*Aim:*
Show each line of the data below that has the string "this" in it.

*Recorded data:*
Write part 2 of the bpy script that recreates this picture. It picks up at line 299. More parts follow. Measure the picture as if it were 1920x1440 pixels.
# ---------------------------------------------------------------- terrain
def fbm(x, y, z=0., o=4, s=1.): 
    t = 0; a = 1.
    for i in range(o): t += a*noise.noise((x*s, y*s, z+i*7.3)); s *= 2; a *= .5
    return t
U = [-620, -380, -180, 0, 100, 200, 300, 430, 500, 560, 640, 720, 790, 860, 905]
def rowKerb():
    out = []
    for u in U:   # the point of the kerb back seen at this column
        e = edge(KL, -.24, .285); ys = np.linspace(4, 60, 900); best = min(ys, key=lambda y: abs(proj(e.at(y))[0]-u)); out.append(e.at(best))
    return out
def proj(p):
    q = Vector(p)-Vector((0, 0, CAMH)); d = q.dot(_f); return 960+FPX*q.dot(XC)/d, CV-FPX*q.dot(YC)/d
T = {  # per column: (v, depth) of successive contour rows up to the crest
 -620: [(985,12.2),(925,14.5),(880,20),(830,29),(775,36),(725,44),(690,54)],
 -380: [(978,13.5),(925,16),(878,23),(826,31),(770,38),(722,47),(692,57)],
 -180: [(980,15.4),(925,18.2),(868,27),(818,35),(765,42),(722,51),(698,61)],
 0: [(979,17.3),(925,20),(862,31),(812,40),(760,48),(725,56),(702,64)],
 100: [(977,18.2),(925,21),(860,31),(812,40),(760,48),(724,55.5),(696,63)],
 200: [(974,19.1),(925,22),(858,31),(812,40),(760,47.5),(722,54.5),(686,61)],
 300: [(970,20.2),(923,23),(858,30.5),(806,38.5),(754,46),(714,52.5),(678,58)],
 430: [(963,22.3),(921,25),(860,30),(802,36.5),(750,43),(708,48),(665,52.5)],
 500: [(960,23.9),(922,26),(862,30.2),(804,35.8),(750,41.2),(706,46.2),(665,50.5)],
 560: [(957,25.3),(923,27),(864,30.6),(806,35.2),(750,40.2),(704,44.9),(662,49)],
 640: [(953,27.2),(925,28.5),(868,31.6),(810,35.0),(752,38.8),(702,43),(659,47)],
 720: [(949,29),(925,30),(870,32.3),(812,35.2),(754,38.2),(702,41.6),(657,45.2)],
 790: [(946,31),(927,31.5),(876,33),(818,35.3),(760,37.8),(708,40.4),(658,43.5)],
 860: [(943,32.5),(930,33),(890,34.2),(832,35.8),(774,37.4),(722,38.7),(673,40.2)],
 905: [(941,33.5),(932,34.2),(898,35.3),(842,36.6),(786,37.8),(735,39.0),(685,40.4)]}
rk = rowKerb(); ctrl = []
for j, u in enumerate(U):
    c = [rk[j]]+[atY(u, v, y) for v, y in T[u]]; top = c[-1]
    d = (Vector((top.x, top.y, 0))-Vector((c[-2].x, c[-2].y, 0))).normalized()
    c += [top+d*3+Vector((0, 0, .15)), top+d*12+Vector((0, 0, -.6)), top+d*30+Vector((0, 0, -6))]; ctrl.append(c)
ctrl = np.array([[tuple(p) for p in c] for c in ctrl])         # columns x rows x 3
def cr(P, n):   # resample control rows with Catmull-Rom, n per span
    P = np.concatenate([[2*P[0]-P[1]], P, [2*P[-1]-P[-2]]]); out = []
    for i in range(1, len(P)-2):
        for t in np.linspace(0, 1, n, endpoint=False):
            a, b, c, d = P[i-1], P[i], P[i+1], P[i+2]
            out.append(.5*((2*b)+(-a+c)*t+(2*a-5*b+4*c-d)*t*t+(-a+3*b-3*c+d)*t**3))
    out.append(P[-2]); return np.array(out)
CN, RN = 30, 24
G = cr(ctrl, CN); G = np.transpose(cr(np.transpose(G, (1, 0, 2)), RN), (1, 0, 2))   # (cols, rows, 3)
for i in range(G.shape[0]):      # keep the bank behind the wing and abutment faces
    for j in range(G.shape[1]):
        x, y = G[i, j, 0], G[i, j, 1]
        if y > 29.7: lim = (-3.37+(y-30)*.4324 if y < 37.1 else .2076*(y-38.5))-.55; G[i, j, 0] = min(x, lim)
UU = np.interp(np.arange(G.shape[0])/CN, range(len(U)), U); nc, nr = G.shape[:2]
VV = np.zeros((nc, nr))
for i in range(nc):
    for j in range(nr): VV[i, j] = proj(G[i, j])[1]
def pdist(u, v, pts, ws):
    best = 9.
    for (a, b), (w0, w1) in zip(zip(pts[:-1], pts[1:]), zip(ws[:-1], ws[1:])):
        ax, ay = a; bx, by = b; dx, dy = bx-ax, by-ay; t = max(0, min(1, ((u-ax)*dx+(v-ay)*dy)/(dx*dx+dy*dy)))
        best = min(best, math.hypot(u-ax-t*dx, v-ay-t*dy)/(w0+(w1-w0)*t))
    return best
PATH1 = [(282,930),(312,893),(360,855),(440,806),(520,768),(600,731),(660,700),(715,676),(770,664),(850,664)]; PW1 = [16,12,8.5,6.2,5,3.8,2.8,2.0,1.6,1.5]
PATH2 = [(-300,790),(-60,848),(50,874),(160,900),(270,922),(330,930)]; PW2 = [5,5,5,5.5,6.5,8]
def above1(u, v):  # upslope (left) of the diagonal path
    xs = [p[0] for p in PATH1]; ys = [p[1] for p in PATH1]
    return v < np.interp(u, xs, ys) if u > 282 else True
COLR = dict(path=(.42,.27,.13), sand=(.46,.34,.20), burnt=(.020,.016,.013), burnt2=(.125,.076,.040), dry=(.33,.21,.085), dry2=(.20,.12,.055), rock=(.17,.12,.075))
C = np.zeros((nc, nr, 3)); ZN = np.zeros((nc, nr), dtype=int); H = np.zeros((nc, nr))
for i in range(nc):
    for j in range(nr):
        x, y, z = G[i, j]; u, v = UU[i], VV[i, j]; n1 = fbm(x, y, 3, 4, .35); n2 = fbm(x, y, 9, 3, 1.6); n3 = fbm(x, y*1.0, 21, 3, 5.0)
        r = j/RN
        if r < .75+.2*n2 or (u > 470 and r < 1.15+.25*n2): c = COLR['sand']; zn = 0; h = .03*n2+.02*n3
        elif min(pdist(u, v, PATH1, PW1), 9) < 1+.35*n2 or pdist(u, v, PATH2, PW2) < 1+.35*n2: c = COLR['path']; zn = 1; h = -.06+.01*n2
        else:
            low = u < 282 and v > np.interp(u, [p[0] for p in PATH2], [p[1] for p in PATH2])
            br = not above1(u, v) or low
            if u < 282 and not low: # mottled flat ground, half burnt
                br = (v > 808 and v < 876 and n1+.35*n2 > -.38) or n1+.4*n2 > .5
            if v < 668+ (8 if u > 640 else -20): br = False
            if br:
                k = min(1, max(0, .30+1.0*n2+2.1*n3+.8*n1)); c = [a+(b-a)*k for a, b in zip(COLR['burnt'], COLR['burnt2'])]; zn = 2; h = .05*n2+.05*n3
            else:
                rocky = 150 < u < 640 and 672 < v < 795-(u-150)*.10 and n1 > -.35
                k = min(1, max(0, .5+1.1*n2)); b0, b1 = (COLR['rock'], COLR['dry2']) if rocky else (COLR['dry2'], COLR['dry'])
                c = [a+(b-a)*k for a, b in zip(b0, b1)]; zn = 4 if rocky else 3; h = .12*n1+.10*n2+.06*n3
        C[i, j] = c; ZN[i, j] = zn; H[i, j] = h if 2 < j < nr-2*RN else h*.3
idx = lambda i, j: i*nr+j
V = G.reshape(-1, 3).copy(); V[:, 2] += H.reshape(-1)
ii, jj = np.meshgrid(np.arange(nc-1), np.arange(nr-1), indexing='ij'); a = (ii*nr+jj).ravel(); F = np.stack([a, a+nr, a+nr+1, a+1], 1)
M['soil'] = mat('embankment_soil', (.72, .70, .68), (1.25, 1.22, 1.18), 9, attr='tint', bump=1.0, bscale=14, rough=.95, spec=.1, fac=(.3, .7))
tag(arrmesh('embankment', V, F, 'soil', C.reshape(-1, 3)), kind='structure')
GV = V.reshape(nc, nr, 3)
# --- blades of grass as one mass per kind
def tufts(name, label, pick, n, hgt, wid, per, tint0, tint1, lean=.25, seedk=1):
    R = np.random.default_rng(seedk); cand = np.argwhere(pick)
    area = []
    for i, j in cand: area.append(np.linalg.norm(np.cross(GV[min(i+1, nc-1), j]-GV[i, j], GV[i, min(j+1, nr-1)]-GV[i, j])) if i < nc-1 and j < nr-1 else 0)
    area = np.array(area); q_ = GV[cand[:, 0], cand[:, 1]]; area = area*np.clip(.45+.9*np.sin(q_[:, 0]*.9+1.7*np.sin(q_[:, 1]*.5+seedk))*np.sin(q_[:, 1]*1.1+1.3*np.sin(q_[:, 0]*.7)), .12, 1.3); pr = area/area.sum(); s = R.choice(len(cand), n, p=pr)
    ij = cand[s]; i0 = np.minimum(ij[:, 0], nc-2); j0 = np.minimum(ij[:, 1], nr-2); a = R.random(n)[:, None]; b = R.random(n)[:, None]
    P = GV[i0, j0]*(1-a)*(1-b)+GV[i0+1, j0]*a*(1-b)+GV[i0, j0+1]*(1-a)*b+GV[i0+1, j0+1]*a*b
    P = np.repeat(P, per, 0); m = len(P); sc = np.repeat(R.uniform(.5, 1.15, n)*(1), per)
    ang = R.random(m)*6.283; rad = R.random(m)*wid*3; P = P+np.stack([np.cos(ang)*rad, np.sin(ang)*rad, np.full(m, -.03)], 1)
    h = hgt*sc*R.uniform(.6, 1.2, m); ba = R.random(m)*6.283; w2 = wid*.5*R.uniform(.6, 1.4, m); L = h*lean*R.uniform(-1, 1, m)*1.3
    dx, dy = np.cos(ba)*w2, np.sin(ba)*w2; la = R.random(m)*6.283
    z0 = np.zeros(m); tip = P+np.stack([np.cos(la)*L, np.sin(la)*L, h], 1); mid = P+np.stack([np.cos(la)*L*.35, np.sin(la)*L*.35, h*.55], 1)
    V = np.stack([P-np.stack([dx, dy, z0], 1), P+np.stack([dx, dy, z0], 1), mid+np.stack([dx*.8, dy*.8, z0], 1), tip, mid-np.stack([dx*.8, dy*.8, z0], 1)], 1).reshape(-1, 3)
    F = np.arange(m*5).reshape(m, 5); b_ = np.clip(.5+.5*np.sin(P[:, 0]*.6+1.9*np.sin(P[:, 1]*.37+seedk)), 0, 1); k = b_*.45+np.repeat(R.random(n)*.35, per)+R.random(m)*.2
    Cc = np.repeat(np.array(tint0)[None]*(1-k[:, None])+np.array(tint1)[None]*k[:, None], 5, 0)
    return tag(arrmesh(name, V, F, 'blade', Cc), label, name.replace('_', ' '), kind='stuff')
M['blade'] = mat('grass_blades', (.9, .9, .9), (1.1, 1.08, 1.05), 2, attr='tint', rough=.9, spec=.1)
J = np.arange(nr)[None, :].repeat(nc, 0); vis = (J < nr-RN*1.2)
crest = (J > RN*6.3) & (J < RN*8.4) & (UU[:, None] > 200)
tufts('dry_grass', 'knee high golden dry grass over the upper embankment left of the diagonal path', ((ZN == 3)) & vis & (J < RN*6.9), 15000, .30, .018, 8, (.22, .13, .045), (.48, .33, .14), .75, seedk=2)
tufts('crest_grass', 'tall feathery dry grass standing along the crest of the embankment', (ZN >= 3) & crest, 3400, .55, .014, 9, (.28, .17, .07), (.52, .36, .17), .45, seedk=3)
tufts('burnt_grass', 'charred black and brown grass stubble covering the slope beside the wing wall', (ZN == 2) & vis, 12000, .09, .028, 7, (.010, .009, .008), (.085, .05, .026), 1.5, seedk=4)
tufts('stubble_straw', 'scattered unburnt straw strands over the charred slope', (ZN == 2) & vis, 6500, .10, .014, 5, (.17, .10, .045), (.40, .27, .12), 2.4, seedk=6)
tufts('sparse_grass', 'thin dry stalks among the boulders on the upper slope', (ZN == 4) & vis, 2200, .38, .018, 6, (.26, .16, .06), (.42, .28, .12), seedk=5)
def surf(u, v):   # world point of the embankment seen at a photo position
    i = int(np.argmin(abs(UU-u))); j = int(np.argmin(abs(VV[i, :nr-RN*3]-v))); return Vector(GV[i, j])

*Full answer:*
Write part 2 of the bpy script that recreates this picture. It picks up at line 299. More parts follow. Measure the picture as if it were 1920x1440 pixels.
    for u in U:   # the point of the kerb back seen at this column